Do not repeat pictures. Repeat exactly the lines of the listing below from its first line through the line with "return tuple(((v/255)/12.92 if".
○ ○ ○ ○ ○ ○ ○
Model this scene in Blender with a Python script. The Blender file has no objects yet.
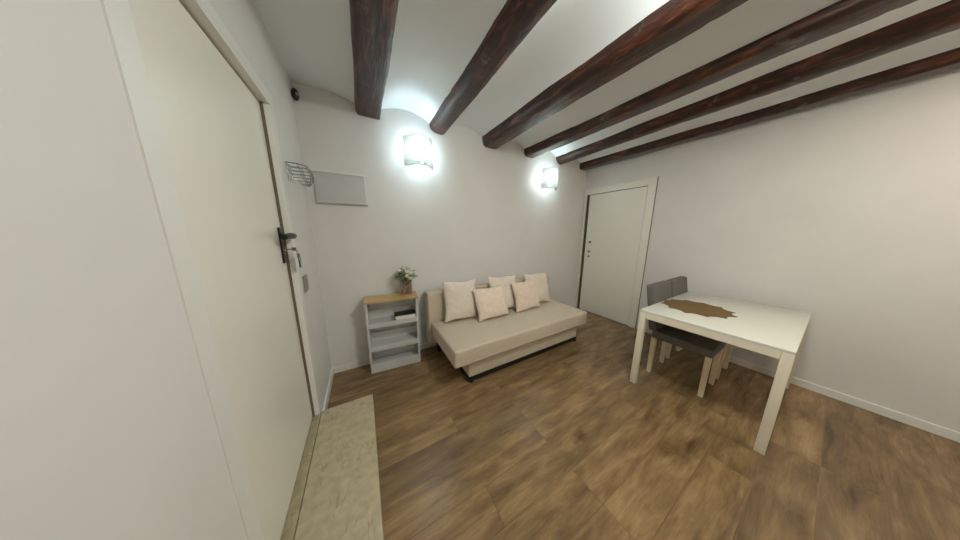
import bpy, bmesh, math, random
from mathutils import Vector, Matrix, noise
random.seed(7)
S = bpy.context.scene
COL = S.collection
R = math.radians
X1 = 3.93          # right wall
H = 2.72           # wall height behind the vaults
YF = -4.3          # front wall, behind the camera

# ------------------------------------------------------------ materials
def lin(c):
    return tuple(((v/255)/12.92 if v/255 <= .04045 else (((v/255)+.055)/1.055)**2.4) for v in c) + (1,)

def mat(name, rgb, rough=.6, metal=0, coat=0, bump=0, bscale=60, var=0, vscale=6, spec=.5, sheen=0):
    m = bpy.data.materials.new(name); m.use_nodes = True
    nt = m.node_tree; b = nt.nodes['Principled BSDF']
    b.inputs['Base Color'].default_value = lin(rgb)
    b.inputs['Roughness'].default_value = rough
    b.inputs['Metallic'].default_value = metal
    b.inputs['Coat Weight'].default_value = coat
    b.inputs['Coat Roughness'].default_value = .15
    b.inputs['Specular IOR Level'].default_value = spec
    b.inputs['Sheen Weight'].default_value = sheen
    tc = nt.nodes.new('ShaderNodeTexCoord')
    if var:
        n = nt.nodes.new('ShaderNodeTexNoise'); n.inputs['Scale'].default_value = vscale; n.inputs['Detail'].default_value = 4
        nt.links.new(tc.outputs['Object'], n.inputs['Vector'])
        r = nt.nodes.new('ShaderNodeValToRGB')
        a = lin([max(0, v*(1-var)) for v in rgb]); c = lin([min(255, v*(1+var)) for v in rgb])
        r.color_ramp.elements[0].position = .3; r.color_ramp.elements[0].color = a
        r.color_ramp.elements[1].position = .7; r.color_ramp.elements[1].color = c
        nt.links.new(n.outputs['Fac'], r.inputs['Fac']); nt.links.new(r.outputs['Color'], b.inputs['Base Color'])
    if bump:
        n = nt.nodes.new('ShaderNodeTexNoise'); n.inputs['Scale'].default_value = bscale; n.inputs['Detail'].default_value = 3
        nt.links.new(tc.outputs['Object'], n.inputs['Vector'])
        bp = nt.nodes.new('ShaderNodeBump'); bp.inputs['Strength'].default_value = bump; bp.inputs['Distance'].default_value = .004
        nt.links.new(n.outputs['Fac'], bp.inputs['Height']); nt.links.new(bp.outputs['Normal'], b.inputs['Normal'])
    return m

M = {}
M['wall'] = mat('painted_plaster', (222, 219, 215), .55, bump=.35, bscale=9, var=.012, vscale=3)
M['ceil'] = mat('ceiling_plaster', (234, 236, 237), .5, bump=.5, bscale=5)
M['trimw'] = mat('white_trim', (229, 227, 221), .35)
M['doorw'] = mat('white_door_lacquer', (237, 233, 221), .22, spec=.5)
M['gapdark'] = mat('gap_darkness', (70, 55, 42), .7)  # darkness of the door gaps put into the colour
M['groove'] = mat('gap_shade_edge_brown', (112, 100, 82), .8)  # gap shade put into the colour; also the far door's edge strip
M['sofa'] = mat('beige_sofa_fabric', (200, 185, 164), .9, bump=.5, bscale=260, var=.04, vscale=120, sheen=.2)
M['cush'] = mat('cream_cushion_velvet', (232, 212, 192), .9, bump=.5, bscale=70, var=.035, vscale=25, sheen=.3)
M['cush2'] = mat('ivory_cushion_velvet', (228, 213, 198), .9, bump=.5, bscale=70, var=.03, vscale=25, sheen=.3)
M['black'] = mat('black_plastic', (16, 15, 15), .4)
M['blackm'] = mat('black_metal', (24, 23, 23), .35, metal=.3)
M['chrome'] = mat('brushed_chrome', (200, 200, 198), .25, metal=1)
M['brass'] = mat('aged_steel_key', (120, 112, 100), .35, metal=1)
M['shelfw'] = mat('white_laminate', (205, 205, 203), .45)
M['paper'] = mat('book_pages', (225, 222, 215), .8)
M['tablew'] = mat('cream_lacquer', (238, 226, 204), .4)
M['tabletop'] = mat('white_glass_tabletop', (222, 220, 208), .18)
M['chairf'] = mat('grey_chair_fabric', (103, 100, 97), .95, bump=.5, bscale=220, var=.07, vscale=90)
M['chairl'] = mat('birch_leg', (232, 214, 182), .45, var=.03, vscale=15)
M['panel'] = mat('grey_white_metal', (196, 198, 197), .35)
M['switch'] = mat('grey_switch_plastic', (140, 136, 126), .4)
M['wire'] = mat('silver_wire', (140, 144, 143), .35, metal=.8)
M['leaf'] = mat('green_leaf', (66, 92, 40), .6, var=.3, vscale=40)
M['leaf2'] = mat('pale_green_leaf', (128, 142, 92), .6, var=.2, vscale=40)
M['petal'] = mat('white_petal', (240, 236, 220), .6)
M['stem'] = mat('flower_stem', (84, 100, 52), .6)
M['twig'] = mat('pink_brown_twig', (176, 134, 120), .5, var=.15, vscale=60)

def principled(name):
    m = bpy.data.materials.new(name); m.use_nodes = True
    return m, m.node_tree, m.node_tree.nodes['Principled BSDF']

def glass_mat(name, rgb, transp=.5):
    m = bpy.data.materials.new(name); m.use_nodes = True; nt = m.node_tree; nt.nodes.clear()
    o = nt.nodes.new('ShaderNodeOutputMaterial')
    t = nt.nodes.new('ShaderNodeBsdfTransparent'); t.inputs['Color'].default_value = lin(rgb)
    tl = nt.nodes.new('ShaderNodeBsdfTranslucent'); tl.inputs['Color'].default_value = lin(rgb)
    g = nt.nodes.new('ShaderNodeBsdfGlossy'); g.inputs['Roughness'].default_value = .15
    m1 = nt.nodes.new('ShaderNodeMixShader'); m1.inputs[0].default_value = transp
    m2 = nt.nodes.new('ShaderNodeMixShader'); m2.inputs[0].default_value = .1
    nt.links.new(tl.outputs[0], m1.inputs[1]); nt.links.new(t.outputs[0], m1.inputs[2])
    nt.links.new(m1.outputs[0], m2.inputs[1]); nt.links.new(g.outputs[0], m2.inputs[2])
    nt.links.new(m2.outputs[0], o.inputs['Surface'])
    return m, nt, tl, m1
M['vglass'] = glass_mat('clear_vase_glass', (244, 240, 236), .88)[0]
def shade_mat():
    m, nt, tl, mix = glass_mat('mottled_sconce_glass', (238, 238, 234), .35)
    tc = nt.nodes.new('ShaderNodeTexCoord')
    v = nt.nodes.new('ShaderNodeTexVoronoi'); v.inputs['Scale'].default_value = 75
    r = nt.nodes.new('ShaderNodeValToRGB')
    r.color_ramp.elements[0].position = .05; r.color_ramp.elements[0].color = lin((88, 88, 82))
    r.color_ramp.elements[1].position = .4; r.color_ramp.elements[1].color = lin((168, 168, 160))
    nt.links.new(tc.outputs['Object'], v.inputs['Vector']); nt.links.new(v.outputs['Distance'], r.inputs['Fac'])
    nt.links.new(r.outputs['Color'], tl.inputs['Color'])
    return m
M['shade'] = shade_mat()
def emit(name, rgb, s):
    m = bpy.data.materials.new(name); m.use_nodes = True; nt = m.node_tree; nt.nodes.clear()
    o = nt.nodes.new('ShaderNodeOutputMaterial'); e = nt.nodes.new('ShaderNodeEmission')
    e.inputs['Color'].default_value = (*rgb, 1); e.inputs['Strength'].default_value = s
    nt.links.new(e.outputs[0], o.inputs['Surface']); return m
M['bulb'] = emit('cool_white_led', (.70, .91, 1.0), 40)
M['bulb2'] = emit('cool_white_led_small', (.76, .95, 1.0), 36)
M['lamp'] = emit('added_neutral_diffuser', (.91, .97, .91), 46)  # unseen lamp added for overhead light
M['lamp2'] = emit('added_warm_diffuser', (1.0, .86, .68), 26)  # assumed unseen lamp, for warm light from the right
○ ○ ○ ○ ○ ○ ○
**Written response**
Model this scene in Blender with a Python script. The Blender file has no objects yet.
import bpy, bmesh, math, random
from mathutils import Vector, Matrix, noise
random.seed(7)
S = bpy.context.scene
COL = S.collection
R = math.radians
X1 = 3.93          # right wall
H = 2.72           # wall height behind the vaults
YF = -4.3          # front wall, behind the camera

# ------------------------------------------------------------ materials
def lin(c):
    return tuple(((v/255)/12.92 if v/255 <= .04045 else (((v/255)+.055)/1.055)**2.4) for v in c) + (1,)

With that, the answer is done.